====== Material provided

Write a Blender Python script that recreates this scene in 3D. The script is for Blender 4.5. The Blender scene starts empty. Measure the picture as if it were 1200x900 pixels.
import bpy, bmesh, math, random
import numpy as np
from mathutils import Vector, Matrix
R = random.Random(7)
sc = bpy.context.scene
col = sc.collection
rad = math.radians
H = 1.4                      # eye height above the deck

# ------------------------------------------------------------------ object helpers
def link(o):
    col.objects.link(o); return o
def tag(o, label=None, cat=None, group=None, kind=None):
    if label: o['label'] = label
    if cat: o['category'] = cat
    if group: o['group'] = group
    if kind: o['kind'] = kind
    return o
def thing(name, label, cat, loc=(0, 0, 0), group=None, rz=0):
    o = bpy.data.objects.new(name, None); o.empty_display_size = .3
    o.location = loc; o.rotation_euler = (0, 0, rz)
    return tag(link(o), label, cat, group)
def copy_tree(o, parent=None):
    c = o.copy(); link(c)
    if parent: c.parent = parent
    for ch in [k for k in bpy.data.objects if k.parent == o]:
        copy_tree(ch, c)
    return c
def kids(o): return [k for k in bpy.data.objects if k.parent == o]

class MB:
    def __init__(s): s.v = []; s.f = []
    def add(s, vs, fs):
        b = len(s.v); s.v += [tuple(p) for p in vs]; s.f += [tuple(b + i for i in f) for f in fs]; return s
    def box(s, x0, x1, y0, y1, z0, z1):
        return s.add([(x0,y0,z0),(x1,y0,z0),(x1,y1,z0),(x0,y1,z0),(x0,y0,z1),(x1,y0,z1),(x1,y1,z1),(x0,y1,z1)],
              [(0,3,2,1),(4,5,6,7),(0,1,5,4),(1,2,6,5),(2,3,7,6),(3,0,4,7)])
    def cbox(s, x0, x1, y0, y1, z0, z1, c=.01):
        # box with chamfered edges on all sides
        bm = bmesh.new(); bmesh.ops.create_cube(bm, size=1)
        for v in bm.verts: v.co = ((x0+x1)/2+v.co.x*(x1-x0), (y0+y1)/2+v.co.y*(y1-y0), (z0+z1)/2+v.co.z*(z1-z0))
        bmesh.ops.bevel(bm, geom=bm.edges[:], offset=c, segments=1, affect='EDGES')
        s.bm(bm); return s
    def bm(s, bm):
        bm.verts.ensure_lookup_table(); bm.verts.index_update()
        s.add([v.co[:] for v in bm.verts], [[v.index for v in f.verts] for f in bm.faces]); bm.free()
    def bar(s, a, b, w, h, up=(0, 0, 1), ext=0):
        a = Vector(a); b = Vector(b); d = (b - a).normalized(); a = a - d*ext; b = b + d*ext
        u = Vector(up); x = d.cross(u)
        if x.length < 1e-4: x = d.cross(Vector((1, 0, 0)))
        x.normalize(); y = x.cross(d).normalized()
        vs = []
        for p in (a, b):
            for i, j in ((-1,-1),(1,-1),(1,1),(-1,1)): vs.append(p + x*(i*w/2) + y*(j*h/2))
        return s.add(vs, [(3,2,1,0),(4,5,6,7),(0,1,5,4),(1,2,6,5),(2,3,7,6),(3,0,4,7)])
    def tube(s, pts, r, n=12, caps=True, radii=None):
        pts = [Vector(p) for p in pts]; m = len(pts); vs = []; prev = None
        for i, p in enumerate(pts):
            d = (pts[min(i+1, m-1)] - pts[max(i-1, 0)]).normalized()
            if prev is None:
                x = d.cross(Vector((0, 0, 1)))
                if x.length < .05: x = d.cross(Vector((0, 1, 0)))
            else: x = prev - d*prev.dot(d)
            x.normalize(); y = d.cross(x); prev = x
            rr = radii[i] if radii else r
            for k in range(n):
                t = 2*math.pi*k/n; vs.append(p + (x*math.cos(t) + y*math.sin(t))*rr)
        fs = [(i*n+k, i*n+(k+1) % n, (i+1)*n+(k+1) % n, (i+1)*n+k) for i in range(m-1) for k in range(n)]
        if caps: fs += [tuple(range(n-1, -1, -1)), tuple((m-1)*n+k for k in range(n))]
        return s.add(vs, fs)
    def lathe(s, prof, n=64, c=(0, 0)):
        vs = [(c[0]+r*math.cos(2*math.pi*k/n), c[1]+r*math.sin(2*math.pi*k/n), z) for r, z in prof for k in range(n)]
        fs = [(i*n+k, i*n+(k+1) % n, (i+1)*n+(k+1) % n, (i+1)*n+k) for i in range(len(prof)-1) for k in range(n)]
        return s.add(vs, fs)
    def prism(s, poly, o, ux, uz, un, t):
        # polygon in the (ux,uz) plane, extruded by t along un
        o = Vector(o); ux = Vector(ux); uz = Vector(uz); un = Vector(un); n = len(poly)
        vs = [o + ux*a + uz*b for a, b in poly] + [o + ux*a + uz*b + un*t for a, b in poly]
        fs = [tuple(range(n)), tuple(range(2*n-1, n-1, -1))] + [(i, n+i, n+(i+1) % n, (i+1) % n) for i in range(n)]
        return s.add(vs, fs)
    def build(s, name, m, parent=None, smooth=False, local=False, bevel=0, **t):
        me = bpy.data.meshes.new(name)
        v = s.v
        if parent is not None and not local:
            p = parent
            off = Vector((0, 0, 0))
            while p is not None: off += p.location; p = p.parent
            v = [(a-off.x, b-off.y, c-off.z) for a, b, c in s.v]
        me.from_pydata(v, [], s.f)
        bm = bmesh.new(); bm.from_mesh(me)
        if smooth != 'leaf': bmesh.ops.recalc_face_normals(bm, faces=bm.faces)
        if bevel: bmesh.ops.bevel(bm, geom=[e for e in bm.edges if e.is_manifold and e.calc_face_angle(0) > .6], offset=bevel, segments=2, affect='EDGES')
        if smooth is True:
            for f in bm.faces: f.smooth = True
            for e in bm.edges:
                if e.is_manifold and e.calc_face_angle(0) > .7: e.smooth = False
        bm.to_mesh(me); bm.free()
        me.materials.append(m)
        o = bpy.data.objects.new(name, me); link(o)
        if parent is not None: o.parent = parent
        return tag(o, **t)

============

| Exercise aim |
Copy the data above in full, character for character.

| Exercise answer |
Write a Blender Python script that recreates this scene in 3D. The script is for Blender 4.5. The Blender scene starts empty. Measure the picture as if it were 1200x900 pixels.
import bpy, bmesh, math, random
import numpy as np
from mathutils import Vector, Matrix
R = random.Random(7)
sc = bpy.context.scene
col = sc.collection
rad = math.radians
H = 1.4                      # eye height above the deck

# ------------------------------------------------------------------ object helpers
def link(o):
    col.objects.link(o); return o
def tag(o, label=None, cat=None, group=None, kind=None):
    if label: o['label'] = label
    if cat: o['category'] = cat
    if group: o['group'] = group
    if kind: o['kind'] = kind
    return o
def thing(name, label, cat, loc=(0, 0, 0), group=None, rz=0):
    o = bpy.data.objects.new(name, None); o.empty_display_size = .3
    o.location = loc; o.rotation_euler = (0, 0, rz)
    return tag(link(o), label, cat, group)
def copy_tree(o, parent=None):
    c = o.copy(); link(c)
    if parent: c.parent = parent
    for ch in [k for k in bpy.data.objects if k.parent == o]:
        copy_tree(ch, c)
    return c
def kids(o): return [k for k in bpy.data.objects if k.parent == o]

class MB:
    def __init__(s): s.v = []; s.f = []
    def add(s, vs, fs):
        b = len(s.v); s.v += [tuple(p) for p in vs]; s.f += [tuple(b + i for i in f) for f in fs]; return s
    def box(s, x0, x1, y0, y1, z0, z1):
        return s.add([(x0,y0,z0),(x1,y0,z0),(x1,y1,z0),(x0,y1,z0),(x0,y0,z1),(x1,y0,z1),(x1,y1,z1),(x0,y1,z1)],
              [(0,3,2,1),(4,5,6,7),(0,1,5,4),(1,2,6,5),(2,3,7,6),(3,0,4,7)])
    def cbox(s, x0, x1, y0, y1, z0, z1, c=.01):
        # box with chamfered edges on all sides
        bm = bmesh.new(); bmesh.ops.create_cube(bm, size=1)
        for v in bm.verts: v.co = ((x0+x1)/2+v.co.x*(x1-x0), (y0+y1)/2+v.co.y*(y1-y0), (z0+z1)/2+v.co.z*(z1-z0))
        bmesh.ops.bevel(bm, geom=bm.edges[:], offset=c, segments=1, affect='EDGES')
        s.bm(bm); return s
    def bm(s, bm):
        bm.verts.ensure_lookup_table(); bm.verts.index_update()
        s.add([v.co[:] for v in bm.verts], [[v.index for v in f.verts] for f in bm.faces]); bm.free()
    def bar(s, a, b, w, h, up=(0, 0, 1), ext=0):
        a = Vector(a); b = Vector(b); d = (b - a).normalized(); a = a - d*ext; b = b + d*ext
        u = Vector(up); x = d.cross(u)
        if x.length < 1e-4: x = d.cross(Vector((1, 0, 0)))
        x.normalize(); y = x.cross(d).normalized()
        vs = []
        for p in (a, b):
            for i, j in ((-1,-1),(1,-1),(1,1),(-1,1)): vs.append(p + x*(i*w/2) + y*(j*h/2))
        return s.add(vs, [(3,2,1,0),(4,5,6,7),(0,1,5,4),(1,2,6,5),(2,3,7,6),(3,0,4,7)])
    def tube(s, pts, r, n=12, caps=True, radii=None):
        pts = [Vector(p) for p in pts]; m = len(pts); vs = []; prev = None
        for i, p in enumerate(pts):
            d = (pts[min(i+1, m-1)] - pts[max(i-1, 0)]).normalized()
            if prev is None:
                x = d.cross(Vector((0, 0, 1)))
                if x.length < .05: x = d.cross(Vector((0, 1, 0)))
            else: x = prev - d*prev.dot(d)
            x.normalize(); y = d.cross(x); prev = x
            rr = radii[i] if radii else r
            for k in range(n):
                t = 2*math.pi*k/n; vs.append(p + (x*math.cos(t) + y*math.sin(t))*rr)
        fs = [(i*n+k, i*n+(k+1) % n, (i+1)*n+(k+1) % n, (i+1)*n+k) for i in range(m-1) for k in range(n)]
        if caps: fs += [tuple(range(n-1, -1, -1)), tuple((m-1)*n+k for k in range(n))]
        return s.add(vs, fs)
    def lathe(s, prof, n=64, c=(0, 0)):
        vs = [(c[0]+r*math.cos(2*math.pi*k/n), c[1]+r*math.sin(2*math.pi*k/n), z) for r, z in prof for k in range(n)]
        fs = [(i*n+k, i*n+(k+1) % n, (i+1)*n+(k+1) % n, (i+1)*n+k) for i in range(len(prof)-1) for k in range(n)]
        return s.add(vs, fs)
    def prism(s, poly, o, ux, uz, un, t):
        # polygon in the (ux,uz) plane, extruded by t along un
        o = Vector(o); ux = Vector(ux); uz = Vector(uz); un = Vector(un); n = len(poly)
        vs = [o + ux*a + uz*b for a, b in poly] + [o + ux*a + uz*b + un*t for a, b in poly]
        fs = [tuple(range(n)), tuple(range(2*n-1, n-1, -1))] + [(i, n+i, n+(i+1) % n, (i+1) % n) for i in range(n)]
        return s.add(vs, fs)
    def build(s, name, m, parent=None, smooth=False, local=False, bevel=0, **t):
        me = bpy.data.meshes.new(name)
        v = s.v
        if parent is not None and not local:
            p = parent
            off = Vector((0, 0, 0))
            while p is not None: off += p.location; p = p.parent
            v = [(a-off.x, b-off.y, c-off.z) for a, b, c in s.v]
        me.from_pydata(v, [], s.f)
        bm = bmesh.new(); bm.from_mesh(me)
        if smooth != 'leaf': bmesh.ops.recalc_face_normals(bm, faces=bm.faces)
        if bevel: bmesh.ops.bevel(bm, geom=[e for e in bm.edges if e.is_manifold and e.calc_face_angle(0) > .6], offset=bevel, segments=2, affect='EDGES')
        if smooth is True:
            for f in bm.faces: f.smooth = True
            for e in bm.edges:
                if e.is_manifold and e.calc_face_angle(0) > .7: e.smooth = False
        bm.to_mesh(me); bm.free()
        me.materials.append(m)
        o = bpy.data.objects.new(name, me); link(o)
        if parent is not None: o.parent = parent
        return tag(o, **t)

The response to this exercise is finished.